A professora Maria Claudia Ferreira explica que não há uma imagem de representação de Tereza de Benguela. A ilustração que é associada a ela é de autoria de Félix Valloton e intitulada Mulher Negra Sentada. A imagem foi publicada em 1911. “Nos últimos anos ela foi adotada por organizações do movimento negro para representá-la. Assim como não temos retratos de Chica da Silva e Maria Felipa”, completa. Para Maria Felipa, a perita criminal e desenhista, Filomena Orge, elaborou um retrato com bases nas informações que foram sendo disseminadas sobre ela ao longo do tempo. Hoje essa imagem é usada como referência.

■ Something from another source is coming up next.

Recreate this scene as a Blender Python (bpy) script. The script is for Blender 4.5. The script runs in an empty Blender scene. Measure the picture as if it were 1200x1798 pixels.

De acordo com Maria Claudia Ferreira é importante ampliar o acesso a essas histórias especialmente nos espaços de ensino, pois elas auxiliam na compreensão das lutas de movimentos sociais do Brasil contemporâneo. “Tereza de Benguela, insisto em pontuar, foi uma liderança política e precisamos olhar para outras mulheres negras nesse lugar. Tereza liderou o quilombo do Quariterê e enfrentou as forças da estrutura colonial. O quilombo era autossustentável, agregou africanos, seus descendentes e grupos indígenas. Hoje ao acessarmos a história de Tereza é importante associar com as “Terezas” que resistiram, lideraram e traçaram estratégias em outros tempos”, analisa a professora.
Por essa necessidade de aprendizagem, o mês de julho com esses marcos comemorativos tem reunido eventos diversos e com repercussão, afinal cada geração necessita ter informação para acrescentar novas formas de estratégias que ajudam as mulheres negras a vencer as várias formas de violência. É um tipo de memória que se renova e reconhece o passado como um incentivo permanente para o futuro.